### [Data section]
┌──

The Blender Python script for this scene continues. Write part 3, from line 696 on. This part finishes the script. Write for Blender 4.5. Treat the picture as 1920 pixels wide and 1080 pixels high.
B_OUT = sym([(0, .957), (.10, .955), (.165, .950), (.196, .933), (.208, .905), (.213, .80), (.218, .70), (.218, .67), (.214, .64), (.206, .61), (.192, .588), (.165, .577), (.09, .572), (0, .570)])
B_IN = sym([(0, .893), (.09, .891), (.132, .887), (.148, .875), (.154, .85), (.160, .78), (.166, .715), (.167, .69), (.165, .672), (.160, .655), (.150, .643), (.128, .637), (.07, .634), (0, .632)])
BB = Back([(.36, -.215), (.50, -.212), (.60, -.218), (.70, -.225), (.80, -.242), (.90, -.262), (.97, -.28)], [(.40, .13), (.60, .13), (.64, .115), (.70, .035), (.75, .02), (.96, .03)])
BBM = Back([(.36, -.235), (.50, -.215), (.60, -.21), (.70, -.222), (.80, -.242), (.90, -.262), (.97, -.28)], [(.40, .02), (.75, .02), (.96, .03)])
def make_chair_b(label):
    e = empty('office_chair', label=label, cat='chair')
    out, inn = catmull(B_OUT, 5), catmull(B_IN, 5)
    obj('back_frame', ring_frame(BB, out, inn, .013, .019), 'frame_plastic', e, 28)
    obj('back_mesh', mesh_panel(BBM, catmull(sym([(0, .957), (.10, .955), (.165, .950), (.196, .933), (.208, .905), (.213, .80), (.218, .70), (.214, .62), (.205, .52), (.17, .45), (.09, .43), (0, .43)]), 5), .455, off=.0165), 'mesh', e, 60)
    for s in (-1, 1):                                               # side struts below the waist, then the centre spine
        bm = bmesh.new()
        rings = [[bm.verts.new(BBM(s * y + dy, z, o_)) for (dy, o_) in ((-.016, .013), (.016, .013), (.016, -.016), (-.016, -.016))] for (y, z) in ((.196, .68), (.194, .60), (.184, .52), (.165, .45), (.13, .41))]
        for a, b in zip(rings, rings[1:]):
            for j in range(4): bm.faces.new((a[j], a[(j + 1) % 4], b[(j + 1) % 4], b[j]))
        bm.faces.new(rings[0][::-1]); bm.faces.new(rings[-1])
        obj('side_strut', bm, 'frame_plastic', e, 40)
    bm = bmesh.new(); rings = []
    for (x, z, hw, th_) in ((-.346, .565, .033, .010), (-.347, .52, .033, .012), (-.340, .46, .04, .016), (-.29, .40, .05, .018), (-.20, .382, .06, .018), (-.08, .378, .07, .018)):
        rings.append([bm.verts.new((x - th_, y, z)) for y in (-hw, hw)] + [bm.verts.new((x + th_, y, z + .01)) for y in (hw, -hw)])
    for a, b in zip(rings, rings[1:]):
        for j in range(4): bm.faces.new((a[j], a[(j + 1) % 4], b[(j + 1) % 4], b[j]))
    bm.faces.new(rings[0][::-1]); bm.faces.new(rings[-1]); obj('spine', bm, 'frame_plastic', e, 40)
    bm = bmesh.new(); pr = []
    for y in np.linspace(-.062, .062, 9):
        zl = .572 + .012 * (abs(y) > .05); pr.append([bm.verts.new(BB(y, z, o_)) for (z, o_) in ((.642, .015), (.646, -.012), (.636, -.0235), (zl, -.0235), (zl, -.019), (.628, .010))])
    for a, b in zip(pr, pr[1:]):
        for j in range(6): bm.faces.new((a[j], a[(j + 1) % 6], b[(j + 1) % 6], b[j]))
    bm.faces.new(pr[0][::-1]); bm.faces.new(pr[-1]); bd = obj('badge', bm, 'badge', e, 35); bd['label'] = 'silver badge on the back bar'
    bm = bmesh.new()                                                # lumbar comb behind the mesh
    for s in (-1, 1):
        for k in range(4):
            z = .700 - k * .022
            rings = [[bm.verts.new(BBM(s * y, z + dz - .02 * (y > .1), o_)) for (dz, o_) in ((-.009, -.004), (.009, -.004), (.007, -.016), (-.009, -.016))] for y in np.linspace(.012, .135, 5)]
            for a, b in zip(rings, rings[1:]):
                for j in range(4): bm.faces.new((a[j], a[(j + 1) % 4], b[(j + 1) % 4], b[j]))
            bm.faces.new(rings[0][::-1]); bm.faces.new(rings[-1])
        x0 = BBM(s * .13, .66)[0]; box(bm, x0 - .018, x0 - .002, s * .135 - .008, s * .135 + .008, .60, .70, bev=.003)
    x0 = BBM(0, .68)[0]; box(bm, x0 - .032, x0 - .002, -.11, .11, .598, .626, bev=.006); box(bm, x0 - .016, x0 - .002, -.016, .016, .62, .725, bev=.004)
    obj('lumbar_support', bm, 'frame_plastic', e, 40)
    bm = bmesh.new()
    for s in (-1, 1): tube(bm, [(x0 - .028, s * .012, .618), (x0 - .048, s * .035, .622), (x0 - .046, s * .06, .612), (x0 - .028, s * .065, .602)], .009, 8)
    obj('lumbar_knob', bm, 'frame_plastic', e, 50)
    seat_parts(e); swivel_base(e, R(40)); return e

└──

### [Task directions]
Write each line above out exactly.

### [Expected answer]
The Blender Python script for this scene continues. Write part 3, from line 696 on. This part finishes the script. Write for Blender 4.5. Treat the picture as 1920 pixels wide and 1080 pixels high.
B_OUT = sym([(0, .957), (.10, .955), (.165, .950), (.196, .933), (.208, .905), (.213, .80), (.218, .70), (.218, .67), (.214, .64), (.206, .61), (.192, .588), (.165, .577), (.09, .572), (0, .570)])
B_IN = sym([(0, .893), (.09, .891), (.132, .887), (.148, .875), (.154, .85), (.160, .78), (.166, .715), (.167, .69), (.165, .672), (.160, .655), (.150, .643), (.128, .637), (.07, .634), (0, .632)])
BB = Back([(.36, -.215), (.50, -.212), (.60, -.218), (.70, -.225), (.80, -.242), (.90, -.262), (.97, -.28)], [(.40, .13), (.60, .13), (.64, .115), (.70, .035), (.75, .02), (.96, .03)])
BBM = Back([(.36, -.235), (.50, -.215), (.60, -.21), (.70, -.222), (.80, -.242), (.90, -.262), (.97, -.28)], [(.40, .02), (.75, .02), (.96, .03)])
def make_chair_b(label):
    e = empty('office_chair', label=label, cat='chair')
    out, inn = catmull(B_OUT, 5), catmull(B_IN, 5)
    obj('back_frame', ring_frame(BB, out, inn, .013, .019), 'frame_plastic', e, 28)
    obj('back_mesh', mesh_panel(BBM, catmull(sym([(0, .957), (.10, .955), (.165, .950), (.196, .933), (.208, .905), (.213, .80), (.218, .70), (.214, .62), (.205, .52), (.17, .45), (.09, .43), (0, .43)]), 5), .455, off=.0165), 'mesh', e, 60)
    for s in (-1, 1):                                               # side struts below the waist, then the centre spine
        bm = bmesh.new()
        rings = [[bm.verts.new(BBM(s * y + dy, z, o_)) for (dy, o_) in ((-.016, .013), (.016, .013), (.016, -.016), (-.016, -.016))] for (y, z) in ((.196, .68), (.194, .60), (.184, .52), (.165, .45), (.13, .41))]
        for a, b in zip(rings, rings[1:]):
            for j in range(4): bm.faces.new((a[j], a[(j + 1) % 4], b[(j + 1) % 4], b[j]))
        bm.faces.new(rings[0][::-1]); bm.faces.new(rings[-1])
        obj('side_strut', bm, 'frame_plastic', e, 40)
    bm = bmesh.new(); rings = []
    for (x, z, hw, th_) in ((-.346, .565, .033, .010), (-.347, .52, .033, .012), (-.340, .46, .04, .016), (-.29, .40, .05, .018), (-.20, .382, .06, .018), (-.08, .378, .07, .018)):
        rings.append([bm.verts.new((x - th_, y, z)) for y in (-hw, hw)] + [bm.verts.new((x + th_, y, z + .01)) for y in (hw, -hw)])
    for a, b in zip(rings, rings[1:]):
        for j in range(4): bm.faces.new((a[j], a[(j + 1) % 4], b[(j + 1) % 4], b[j]))
    bm.faces.new(rings[0][::-1]); bm.faces.new(rings[-1]); obj('spine', bm, 'frame_plastic', e, 40)
    bm = bmesh.new(); pr = []
    for y in np.linspace(-.062, .062, 9):
        zl = .572 + .012 * (abs(y) > .05); pr.append([bm.verts.new(BB(y, z, o_)) for (z, o_) in ((.642, .015), (.646, -.012), (.636, -.0235), (zl, -.0235), (zl, -.019), (.628, .010))])
    for a, b in zip(pr, pr[1:]):
        for j in range(6): bm.faces.new((a[j], a[(j + 1) % 6], b[(j + 1) % 6], b[j]))
    bm.faces.new(pr[0][::-1]); bm.faces.new(pr[-1]); bd = obj('badge', bm, 'badge', e, 35); bd['label'] = 'silver badge on the back bar'
    bm = bmesh.new()                                                # lumbar comb behind the mesh
    for s in (-1, 1):
        for k in range(4):
            z = .700 - k * .022
            rings = [[bm.verts.new(BBM(s * y, z + dz - .02 * (y > .1), o_)) for (dz, o_) in ((-.009, -.004), (.009, -.004), (.007, -.016), (-.009, -.016))] for y in np.linspace(.012, .135, 5)]
            for a, b in zip(rings, rings[1:]):
                for j in range(4): bm.faces.new((a[j], a[(j + 1) % 4], b[(j + 1) % 4], b[j]))
            bm.faces.new(rings[0][::-1]); bm.faces.new(rings[-1])
        x0 = BBM(s * .13, .66)[0]; box(bm, x0 - .018, x0 - .002, s * .135 - .008, s * .135 + .008, .60, .70, bev=.003)
    x0 = BBM(0, .68)[0]; box(bm, x0 - .032, x0 - .002, -.11, .11, .598, .626, bev=.006); box(bm, x0 - .016, x0 - .002, -.016, .016, .62, .725, bev=.004)
    obj('lumbar_support', bm, 'frame_plastic', e, 40)
    bm = bmesh.new()
    for s in (-1, 1): tube(bm, [(x0 - .028, s * .012, .618), (x0 - .048, s * .035, .622), (x0 - .046, s * .06, .612), (x0 - .028, s * .065, .602)], .009, 8)
    obj('lumbar_knob', bm, 'frame_plastic', e, 50)
    seat_parts(e); swivel_base(e, R(40)); return e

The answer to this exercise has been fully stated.